▶ Stated problem: Repeat every line below exactly, word for word.

▶ Materials provided:
— BEGIN —

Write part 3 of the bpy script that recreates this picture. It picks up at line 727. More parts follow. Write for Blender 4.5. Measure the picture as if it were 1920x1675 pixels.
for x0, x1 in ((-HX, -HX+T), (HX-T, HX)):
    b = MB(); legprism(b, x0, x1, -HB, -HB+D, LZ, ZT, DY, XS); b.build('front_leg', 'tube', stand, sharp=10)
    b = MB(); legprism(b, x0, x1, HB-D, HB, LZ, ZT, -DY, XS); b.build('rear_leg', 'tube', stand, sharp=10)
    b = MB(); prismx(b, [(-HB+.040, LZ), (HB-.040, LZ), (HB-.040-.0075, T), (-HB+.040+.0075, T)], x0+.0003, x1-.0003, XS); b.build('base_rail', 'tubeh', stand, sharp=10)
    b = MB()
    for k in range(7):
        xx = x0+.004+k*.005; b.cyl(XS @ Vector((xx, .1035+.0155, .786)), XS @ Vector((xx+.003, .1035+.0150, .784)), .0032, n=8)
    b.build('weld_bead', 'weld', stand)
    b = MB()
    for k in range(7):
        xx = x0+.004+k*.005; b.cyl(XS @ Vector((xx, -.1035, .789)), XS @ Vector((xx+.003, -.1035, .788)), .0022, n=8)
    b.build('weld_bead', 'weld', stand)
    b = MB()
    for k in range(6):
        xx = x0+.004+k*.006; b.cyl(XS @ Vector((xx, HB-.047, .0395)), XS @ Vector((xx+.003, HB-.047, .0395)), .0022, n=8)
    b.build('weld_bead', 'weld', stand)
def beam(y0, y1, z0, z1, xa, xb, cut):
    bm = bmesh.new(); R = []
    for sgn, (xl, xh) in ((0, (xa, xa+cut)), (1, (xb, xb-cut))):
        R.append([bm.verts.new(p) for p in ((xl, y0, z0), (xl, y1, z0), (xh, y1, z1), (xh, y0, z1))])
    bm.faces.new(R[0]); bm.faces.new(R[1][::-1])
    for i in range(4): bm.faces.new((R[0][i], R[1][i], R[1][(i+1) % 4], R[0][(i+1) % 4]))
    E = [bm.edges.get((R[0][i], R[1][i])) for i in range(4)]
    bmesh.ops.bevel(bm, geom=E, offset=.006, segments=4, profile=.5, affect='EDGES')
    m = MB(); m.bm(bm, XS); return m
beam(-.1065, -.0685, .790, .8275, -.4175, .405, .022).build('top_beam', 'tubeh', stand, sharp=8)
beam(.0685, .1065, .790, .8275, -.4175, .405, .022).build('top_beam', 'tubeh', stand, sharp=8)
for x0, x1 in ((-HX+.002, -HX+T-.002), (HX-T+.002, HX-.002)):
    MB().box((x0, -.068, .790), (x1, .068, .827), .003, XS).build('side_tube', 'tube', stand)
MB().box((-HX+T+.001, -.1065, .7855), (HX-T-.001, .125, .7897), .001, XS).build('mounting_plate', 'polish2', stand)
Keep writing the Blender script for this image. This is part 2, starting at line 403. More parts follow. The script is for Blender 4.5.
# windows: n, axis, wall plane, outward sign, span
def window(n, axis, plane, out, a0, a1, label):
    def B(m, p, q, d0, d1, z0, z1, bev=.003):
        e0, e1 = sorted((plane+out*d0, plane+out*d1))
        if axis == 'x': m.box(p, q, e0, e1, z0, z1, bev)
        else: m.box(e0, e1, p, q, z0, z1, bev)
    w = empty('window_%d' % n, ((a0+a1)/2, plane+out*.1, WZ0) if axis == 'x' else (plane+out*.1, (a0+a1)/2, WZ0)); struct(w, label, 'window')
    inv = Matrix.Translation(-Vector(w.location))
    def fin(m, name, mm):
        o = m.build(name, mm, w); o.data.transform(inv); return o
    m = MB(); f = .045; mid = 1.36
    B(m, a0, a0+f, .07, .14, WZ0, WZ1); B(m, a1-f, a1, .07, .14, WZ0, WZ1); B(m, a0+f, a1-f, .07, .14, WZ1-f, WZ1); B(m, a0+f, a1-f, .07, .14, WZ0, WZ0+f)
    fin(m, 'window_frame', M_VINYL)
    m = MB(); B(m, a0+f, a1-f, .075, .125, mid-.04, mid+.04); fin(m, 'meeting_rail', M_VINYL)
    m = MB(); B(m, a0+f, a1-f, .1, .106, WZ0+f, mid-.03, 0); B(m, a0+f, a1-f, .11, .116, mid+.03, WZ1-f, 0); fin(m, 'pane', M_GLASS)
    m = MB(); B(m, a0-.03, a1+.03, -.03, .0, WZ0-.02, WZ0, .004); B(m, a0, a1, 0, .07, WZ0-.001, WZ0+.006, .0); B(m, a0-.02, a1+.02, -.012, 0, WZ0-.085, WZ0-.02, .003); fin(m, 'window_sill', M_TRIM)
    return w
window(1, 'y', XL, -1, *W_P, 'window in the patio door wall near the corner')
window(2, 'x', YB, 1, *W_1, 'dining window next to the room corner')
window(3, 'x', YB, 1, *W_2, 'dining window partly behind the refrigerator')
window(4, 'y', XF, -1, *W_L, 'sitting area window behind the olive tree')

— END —

▶ Result for this exercise:
Write part 3 of the bpy script that recreates this picture. It picks up at line 727. More parts follow. Write for Blender 4.5. Measure the picture as if it were 1920x1675 pixels.
for x0, x1 in ((-HX, -HX+T), (HX-T, HX)):
    b = MB(); legprism(b, x0, x1, -HB, -HB+D, LZ, ZT, DY, XS); b.build('front_leg', 'tube', stand, sharp=10)
    b = MB(); legprism(b, x0, x1, HB-D, HB, LZ, ZT, -DY, XS); b.build('rear_leg', 'tube', stand, sharp=10)
    b = MB(); prismx(b, [(-HB+.040, LZ), (HB-.040, LZ), (HB-.040-.0075, T), (-HB+.040+.0075, T)], x0+.0003, x1-.0003, XS); b.build('base_rail', 'tubeh', stand, sharp=10)
    b = MB()
    for k in range(7):
        xx = x0+.004+k*.005; b.cyl(XS @ Vector((xx, .1035+.0155, .786)), XS @ Vector((xx+.003, .1035+.0150, .784)), .0032, n=8)
    b.build('weld_bead', 'weld', stand)
    b = MB()
    for k in range(7):
        xx = x0+.004+k*.005; b.cyl(XS @ Vector((xx, -.1035, .789)), XS @ Vector((xx+.003, -.1035, .788)), .0022, n=8)
    b.build('weld_bead', 'weld', stand)
    b = MB()
    for k in range(6):
        xx = x0+.004+k*.006; b.cyl(XS @ Vector((xx, HB-.047, .0395)), XS @ Vector((xx+.003, HB-.047, .0395)), .0022, n=8)
    b.build('weld_bead', 'weld', stand)
def beam(y0, y1, z0, z1, xa, xb, cut):
    bm = bmesh.new(); R = []
    for sgn, (xl, xh) in ((0, (xa, xa+cut)), (1, (xb, xb-cut))):
        R.append([bm.verts.new(p) for p in ((xl, y0, z0), (xl, y1, z0), (xh, y1, z1), (xh, y0, z1))])
    bm.faces.new(R[0]); bm.faces.new(R[1][::-1])
    for i in range(4): bm.faces.new((R[0][i], R[1][i], R[1][(i+1) % 4], R[0][(i+1) % 4]))
    E = [bm.edges.get((R[0][i], R[1][i])) for i in range(4)]
    bmesh.ops.bevel(bm, geom=E, offset=.006, segments=4, profile=.5, affect='EDGES')
    m = MB(); m.bm(bm, XS); return m
beam(-.1065, -.0685, .790, .8275, -.4175, .405, .022).build('top_beam', 'tubeh', stand, sharp=8)
beam(.0685, .1065, .790, .8275, -.4175, .405, .022).build('top_beam', 'tubeh', stand, sharp=8)
for x0, x1 in ((-HX+.002, -HX+T-.002), (HX-T+.002, HX-.002)):
    MB().box((x0, -.068, .790), (x1, .068, .827), .003, XS).build('side_tube', 'tube', stand)
MB().box((-HX+T+.001, -.1065, .7855), (HX-T-.001, .125, .7897), .001, XS).build('mounting_plate', 'polish2', stand)
Keep writing the Blender script for this image. This is part 2, starting at line 403. More parts follow. The script is for Blender 4.5.
# windows: n, axis, wall plane, outward sign, span
def window(n, axis, plane, out, a0, a1, label):
    def B(m, p, q, d0, d1, z0, z1, bev=.003):
        e0, e1 = sorted((plane+out*d0, plane+out*d1))
        if axis == 'x': m.box(p, q, e0, e1, z0, z1, bev)
        else: m.box(e0, e1, p, q, z0, z1, bev)
    w = empty('window_%d' % n, ((a0+a1)/2, plane+out*.1, WZ0) if axis == 'x' else (plane+out*.1, (a0+a1)/2, WZ0)); struct(w, label, 'window')
    inv = Matrix.Translation(-Vector(w.location))
    def fin(m, name, mm):
        o = m.build(name, mm, w); o.data.transform(inv); return o
    m = MB(); f = .045; mid = 1.36
    B(m, a0, a0+f, .07, .14, WZ0, WZ1); B(m, a1-f, a1, .07, .14, WZ0, WZ1); B(m, a0+f, a1-f, .07, .14, WZ1-f, WZ1); B(m, a0+f, a1-f, .07, .14, WZ0, WZ0+f)
    fin(m, 'window_frame', M_VINYL)
    m = MB(); B(m, a0+f, a1-f, .075, .125, mid-.04, mid+.04); fin(m, 'meeting_rail', M_VINYL)
    m = MB(); B(m, a0+f, a1-f, .1, .106, WZ0+f, mid-.03, 0); B(m, a0+f, a1-f, .11, .116, mid+.03, WZ1-f, 0); fin(m, 'pane', M_GLASS)
    m = MB(); B(m, a0-.03, a1+.03, -.03, .0, WZ0-.02, WZ0, .004); B(m, a0, a1, 0, .07, WZ0-.001, WZ0+.006, .0); B(m, a0-.02, a1+.02, -.012, 0, WZ0-.085, WZ0-.02, .003); fin(m, 'window_sill', M_TRIM)
    return w
window(1, 'y', XL, -1, *W_P, 'window in the patio door wall near the corner')
window(2, 'x', YB, 1, *W_1, 'dining window next to the room corner')
window(3, 'x', YB, 1, *W_2, 'dining window partly behind the refrigerator')
window(4, 'y', XF, -1, *W_L, 'sitting area window behind the olive tree')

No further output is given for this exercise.